Tuesday, May 3, 2011

A Gap in the Brazilian Middle Class

I made a mistake the other day. I left out the bill for my kids' school when my maid was here. Each month I make a point of having it put away when she comes.

Why? I'm freaking embarrassed by it. While my boys go to a mid-level private school, it still costs a small fortune. I pay more to their school each month than my maid makes. Significantly more.

Since I know her general rate, I did the math. In one months she makes a little more than what I pay for 1 kid.  In what world is that fair?

And you know what, I don't know what I can do about it. We already pay her a very competitive rate for twice a week and I can't afford to pay her anymore.  Just keeping up our middle class lifestyle is taking a lot of money. I feel like the school alone is sucking us dry.

This is why I laugh at all the reports of Brazil's increasing middle class. There is such a large range that it may as well be 3 or 4 different classes.

I know she isn't in this "new" middle class, she has said that she has some friends who are. These friends now have the month to put some pretty plaster up on the outside of their place to cover the bricks.

I do think that Brazil deserves a pat on the back for the process that they have made. Even I can see adifference in the small chunk of time I've lived here. But this need for progress is far from over! I only hope they can keep up the pace.


  1. Rachel,

    You are absolutely correct, I agree, there are several levels of middle class.
    Perhaps 3, maybe more, lower middle class, medium middle class and upper middle class, maybe even more now with the uprising of the poor in Brazil having access to cars, better homes and better quality of life.


  2. It's rough. I mean, we hold onto our position with our teeth. Then again, Brazilians have a wonderful way of making this process less stressful and more fun. Worrying about money? Yes, but let's all put in a little and have a bbq. That'll make it a good Saturday. :)

  3. You got it! You have definitely become a PHD when it comes to Brazil ;)

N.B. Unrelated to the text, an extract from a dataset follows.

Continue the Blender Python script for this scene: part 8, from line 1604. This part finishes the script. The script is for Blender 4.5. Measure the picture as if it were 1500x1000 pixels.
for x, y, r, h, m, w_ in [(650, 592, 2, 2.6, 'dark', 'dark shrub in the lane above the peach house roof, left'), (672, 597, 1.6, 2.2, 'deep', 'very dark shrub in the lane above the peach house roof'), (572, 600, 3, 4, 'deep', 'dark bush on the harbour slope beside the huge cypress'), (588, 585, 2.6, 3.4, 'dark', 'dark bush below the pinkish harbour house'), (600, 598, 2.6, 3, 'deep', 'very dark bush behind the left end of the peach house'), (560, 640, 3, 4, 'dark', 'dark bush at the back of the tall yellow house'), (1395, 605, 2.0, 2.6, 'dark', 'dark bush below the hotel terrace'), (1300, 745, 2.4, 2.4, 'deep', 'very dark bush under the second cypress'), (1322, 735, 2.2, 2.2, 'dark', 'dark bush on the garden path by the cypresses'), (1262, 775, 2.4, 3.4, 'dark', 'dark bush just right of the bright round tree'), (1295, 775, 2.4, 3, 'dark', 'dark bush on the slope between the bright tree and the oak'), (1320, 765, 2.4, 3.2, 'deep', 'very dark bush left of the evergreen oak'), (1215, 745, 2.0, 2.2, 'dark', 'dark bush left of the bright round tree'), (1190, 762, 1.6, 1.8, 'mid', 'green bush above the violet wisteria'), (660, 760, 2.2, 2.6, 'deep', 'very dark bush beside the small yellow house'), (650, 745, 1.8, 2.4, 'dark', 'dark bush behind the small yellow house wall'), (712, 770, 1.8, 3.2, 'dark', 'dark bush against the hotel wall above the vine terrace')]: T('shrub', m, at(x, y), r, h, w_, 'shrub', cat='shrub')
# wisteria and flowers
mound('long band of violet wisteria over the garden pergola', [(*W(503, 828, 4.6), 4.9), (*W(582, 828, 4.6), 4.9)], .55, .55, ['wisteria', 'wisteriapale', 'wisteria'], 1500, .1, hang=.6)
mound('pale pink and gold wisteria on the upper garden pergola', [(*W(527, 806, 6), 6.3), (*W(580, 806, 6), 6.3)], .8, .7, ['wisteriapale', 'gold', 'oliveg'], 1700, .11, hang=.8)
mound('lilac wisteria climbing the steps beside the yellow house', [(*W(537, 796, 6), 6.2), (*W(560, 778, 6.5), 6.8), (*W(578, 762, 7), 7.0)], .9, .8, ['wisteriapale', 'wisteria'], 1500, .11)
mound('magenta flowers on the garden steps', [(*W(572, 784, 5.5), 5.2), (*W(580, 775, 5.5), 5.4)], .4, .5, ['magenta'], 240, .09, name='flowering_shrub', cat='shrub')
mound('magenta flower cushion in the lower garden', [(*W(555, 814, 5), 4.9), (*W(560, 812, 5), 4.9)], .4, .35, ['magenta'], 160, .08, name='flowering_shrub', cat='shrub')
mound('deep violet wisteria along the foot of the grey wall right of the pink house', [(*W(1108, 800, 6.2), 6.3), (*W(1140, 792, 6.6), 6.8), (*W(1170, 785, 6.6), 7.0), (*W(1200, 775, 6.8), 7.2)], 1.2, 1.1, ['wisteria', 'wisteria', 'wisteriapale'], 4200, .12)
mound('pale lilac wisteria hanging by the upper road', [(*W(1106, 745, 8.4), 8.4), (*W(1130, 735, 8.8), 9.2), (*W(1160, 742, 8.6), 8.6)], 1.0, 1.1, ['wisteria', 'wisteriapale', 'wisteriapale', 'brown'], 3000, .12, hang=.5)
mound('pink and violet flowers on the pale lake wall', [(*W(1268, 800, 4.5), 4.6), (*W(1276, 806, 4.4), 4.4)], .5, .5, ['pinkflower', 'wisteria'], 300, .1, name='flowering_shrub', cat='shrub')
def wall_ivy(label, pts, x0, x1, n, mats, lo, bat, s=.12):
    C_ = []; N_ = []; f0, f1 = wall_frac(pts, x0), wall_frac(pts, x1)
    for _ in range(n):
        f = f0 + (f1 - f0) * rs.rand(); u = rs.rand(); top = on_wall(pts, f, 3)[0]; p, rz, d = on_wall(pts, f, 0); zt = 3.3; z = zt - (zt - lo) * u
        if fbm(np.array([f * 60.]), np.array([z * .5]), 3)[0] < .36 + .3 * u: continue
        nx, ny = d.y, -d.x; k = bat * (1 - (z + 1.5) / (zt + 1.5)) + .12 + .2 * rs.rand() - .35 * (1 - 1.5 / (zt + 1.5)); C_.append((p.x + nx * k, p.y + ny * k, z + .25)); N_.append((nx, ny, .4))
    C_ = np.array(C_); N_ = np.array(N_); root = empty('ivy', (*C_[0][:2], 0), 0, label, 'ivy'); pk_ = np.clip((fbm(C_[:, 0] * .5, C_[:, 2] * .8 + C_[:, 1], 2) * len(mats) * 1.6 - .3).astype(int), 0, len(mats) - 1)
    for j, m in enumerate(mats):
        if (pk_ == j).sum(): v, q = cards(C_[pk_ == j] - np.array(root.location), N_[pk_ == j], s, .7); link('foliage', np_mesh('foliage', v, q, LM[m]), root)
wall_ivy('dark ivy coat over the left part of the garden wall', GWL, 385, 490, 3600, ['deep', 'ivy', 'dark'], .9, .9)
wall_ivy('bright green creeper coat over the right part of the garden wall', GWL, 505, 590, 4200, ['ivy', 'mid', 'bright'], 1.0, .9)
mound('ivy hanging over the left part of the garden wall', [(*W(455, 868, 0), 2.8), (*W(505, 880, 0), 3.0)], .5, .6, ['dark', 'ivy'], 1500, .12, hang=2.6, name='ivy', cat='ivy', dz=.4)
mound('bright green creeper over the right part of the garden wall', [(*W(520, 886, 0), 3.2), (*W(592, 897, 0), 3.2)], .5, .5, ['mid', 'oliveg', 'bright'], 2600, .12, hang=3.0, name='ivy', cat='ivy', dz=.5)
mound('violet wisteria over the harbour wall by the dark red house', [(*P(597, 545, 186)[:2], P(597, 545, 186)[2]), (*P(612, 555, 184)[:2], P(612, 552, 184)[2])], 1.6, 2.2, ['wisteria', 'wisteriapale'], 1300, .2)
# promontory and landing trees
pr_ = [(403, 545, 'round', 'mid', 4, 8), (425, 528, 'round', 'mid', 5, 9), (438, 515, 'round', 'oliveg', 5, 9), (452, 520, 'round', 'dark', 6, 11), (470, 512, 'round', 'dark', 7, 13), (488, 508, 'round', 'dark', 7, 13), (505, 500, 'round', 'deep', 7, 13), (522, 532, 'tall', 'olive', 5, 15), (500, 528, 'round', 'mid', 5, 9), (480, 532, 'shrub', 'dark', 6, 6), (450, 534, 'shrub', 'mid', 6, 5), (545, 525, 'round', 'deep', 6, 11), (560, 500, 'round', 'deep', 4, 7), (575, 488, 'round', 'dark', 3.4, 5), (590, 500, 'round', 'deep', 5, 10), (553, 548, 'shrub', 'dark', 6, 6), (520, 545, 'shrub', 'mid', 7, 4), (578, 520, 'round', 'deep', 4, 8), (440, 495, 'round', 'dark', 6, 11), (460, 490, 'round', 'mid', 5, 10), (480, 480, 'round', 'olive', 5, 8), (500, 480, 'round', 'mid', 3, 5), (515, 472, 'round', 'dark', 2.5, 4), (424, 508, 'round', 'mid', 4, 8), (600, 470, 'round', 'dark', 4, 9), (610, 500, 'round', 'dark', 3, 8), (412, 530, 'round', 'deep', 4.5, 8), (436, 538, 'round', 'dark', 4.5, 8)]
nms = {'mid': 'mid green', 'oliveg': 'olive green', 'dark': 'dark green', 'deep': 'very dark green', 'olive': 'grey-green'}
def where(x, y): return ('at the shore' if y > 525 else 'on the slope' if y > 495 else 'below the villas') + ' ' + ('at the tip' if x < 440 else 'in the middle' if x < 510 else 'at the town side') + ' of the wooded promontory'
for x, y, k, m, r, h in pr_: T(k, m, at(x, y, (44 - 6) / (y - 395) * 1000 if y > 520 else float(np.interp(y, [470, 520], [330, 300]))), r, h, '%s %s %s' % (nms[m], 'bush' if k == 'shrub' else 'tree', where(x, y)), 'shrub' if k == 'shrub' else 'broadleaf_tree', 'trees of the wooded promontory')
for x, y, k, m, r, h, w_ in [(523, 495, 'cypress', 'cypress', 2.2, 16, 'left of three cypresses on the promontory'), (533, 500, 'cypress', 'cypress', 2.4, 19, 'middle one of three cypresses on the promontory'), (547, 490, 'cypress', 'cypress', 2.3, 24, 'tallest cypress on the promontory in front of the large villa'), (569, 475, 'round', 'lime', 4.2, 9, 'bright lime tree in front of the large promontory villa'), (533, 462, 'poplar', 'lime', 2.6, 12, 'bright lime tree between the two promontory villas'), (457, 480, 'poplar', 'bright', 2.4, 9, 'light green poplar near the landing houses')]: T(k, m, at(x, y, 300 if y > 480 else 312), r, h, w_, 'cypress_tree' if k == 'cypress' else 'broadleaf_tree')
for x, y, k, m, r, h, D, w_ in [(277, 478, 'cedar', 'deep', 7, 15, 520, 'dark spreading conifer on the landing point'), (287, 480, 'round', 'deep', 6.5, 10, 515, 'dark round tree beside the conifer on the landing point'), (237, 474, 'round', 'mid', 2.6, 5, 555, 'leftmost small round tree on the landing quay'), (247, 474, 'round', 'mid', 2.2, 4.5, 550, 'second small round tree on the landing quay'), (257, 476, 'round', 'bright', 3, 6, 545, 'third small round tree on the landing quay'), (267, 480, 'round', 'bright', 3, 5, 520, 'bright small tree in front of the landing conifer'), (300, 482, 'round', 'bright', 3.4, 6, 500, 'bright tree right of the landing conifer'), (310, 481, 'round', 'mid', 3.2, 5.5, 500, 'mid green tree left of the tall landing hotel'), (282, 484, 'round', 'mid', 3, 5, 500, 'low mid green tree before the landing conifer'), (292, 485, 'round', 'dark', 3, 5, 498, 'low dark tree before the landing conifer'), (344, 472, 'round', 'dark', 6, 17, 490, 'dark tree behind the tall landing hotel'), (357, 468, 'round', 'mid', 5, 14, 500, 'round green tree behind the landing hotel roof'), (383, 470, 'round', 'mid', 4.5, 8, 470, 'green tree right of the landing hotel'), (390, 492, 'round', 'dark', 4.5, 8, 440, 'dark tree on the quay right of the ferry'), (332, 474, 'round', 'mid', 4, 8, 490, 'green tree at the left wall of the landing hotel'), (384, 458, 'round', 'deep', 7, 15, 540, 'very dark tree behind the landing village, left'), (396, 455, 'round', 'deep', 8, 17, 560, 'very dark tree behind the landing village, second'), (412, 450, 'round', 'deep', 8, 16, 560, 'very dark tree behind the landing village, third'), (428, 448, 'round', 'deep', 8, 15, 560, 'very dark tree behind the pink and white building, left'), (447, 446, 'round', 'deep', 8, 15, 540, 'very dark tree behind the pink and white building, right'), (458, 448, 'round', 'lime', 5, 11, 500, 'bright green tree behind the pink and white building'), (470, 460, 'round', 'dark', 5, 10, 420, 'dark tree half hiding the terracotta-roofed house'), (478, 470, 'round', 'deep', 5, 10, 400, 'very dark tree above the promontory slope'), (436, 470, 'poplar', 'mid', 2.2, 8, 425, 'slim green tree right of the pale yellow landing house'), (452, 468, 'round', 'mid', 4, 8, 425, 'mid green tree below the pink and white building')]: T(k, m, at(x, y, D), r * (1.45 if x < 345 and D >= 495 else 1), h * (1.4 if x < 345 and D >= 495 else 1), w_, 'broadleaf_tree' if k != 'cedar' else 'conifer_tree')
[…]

  4. So why exactly do you feel bad about having left your PERSONAL paperwork out in the open in YOUR home? If she saw it, oh well. Did she comment on it? Do you know for a fact that she even looked at or read it? And if she did, why should YOU feel bad about YOUR PERSONAL BUSINESS? She has made her path in life the same as you have. Hers may not be in the same "bracket" as yours, but that's not your fault nor responsibility. You have employed her. That's the most you can do for her...you're providing her with a steady income. I don't have a ton of money but I'm not crying over it and I'm certainly not expecting some rich fat cat to feel bad for me either. It's called life. I know what I have and what I don't have and so if there's something that I want then I make sure I work extra hard to get it. That's how everybody should handle their life, but somewhere along the way people have lost that ethic and now just play the victim role and look for someone else to pick them up. If the maid feels bad about her station in life, then it's up to HER to change it...not you.

  5. Hold on there Chris. Class mobility is not as simple as you describe - especially here, where education disparities are ENORMOUS and class discrimination among employers is rampant.

    My guess is that Rachel's maid did not "make her path" - she was born into it. And getting on a different path requires a lot more than her grabbing her boot straps and working harder. That's the oldest myth in the book!

    I would add two things - one is that women who are maids often have a bi-focal view of the "struggles" expressed by their employers. One offers quiet empathy for their employer's relatively difficult situation, and the other scoffs at the very idea that someone would see these conditions as difficult. I would recommend reading “Laughter Out of Place; Race, Class, Violence and Sexuality in a Rio Shantytown”, by Donna M. Goldstein for more insight.

    The other thing is that if you are paying a good wage, offering the 13th salary and perhaps contributing to a vacation bonus (relative to the days/week the person works) you are foing your part. The law allows that if you hire an empregada for two days/week or less you are not obligated to pay these extra costs -- but if you wish to be fair, pay them. For your maid, piecing togther three households does not close the gap. The value of a full time job is much larger than the sum of three part-time.

  6. Oh, and did you see the link over at Expat American Living in Brazil? More good info.


  7. Jim, thanks for the link! Great info!

    Chris, that is a bit harsh. The reality here is very different. What you consider not having money is probably what my maid would consider having a decent amount.

    And I think Jim's explanation of things is right on. She was born into a family with 20 children in the Northeast of Brazil. Trust me, there was no college fund.

    I know she was in my house with my things because I hired her. Regardless, I don't believe in showing off. I don't feel I have a lot of money but I know she must feel that way. While we each have our own crosses to bear, it's not fair to taunt a person. I feel it's in good taste to keep our income and spending information put away so to not cause hard feelings.

    As for payment, we do give her the traditional Christmas bonus that we are not legally required to do so. I am totally flexible with her schedule should she need to work something out during the week. We also pay her a daily wage traditional to once a week as opposed to twice. Some maids give discounts. She is a single Mother and needs all the money she can get.

    If I ever have the extra cash and can afford a full time (although I don't know if I can handle the added person in my space thing) I would choose to hire her!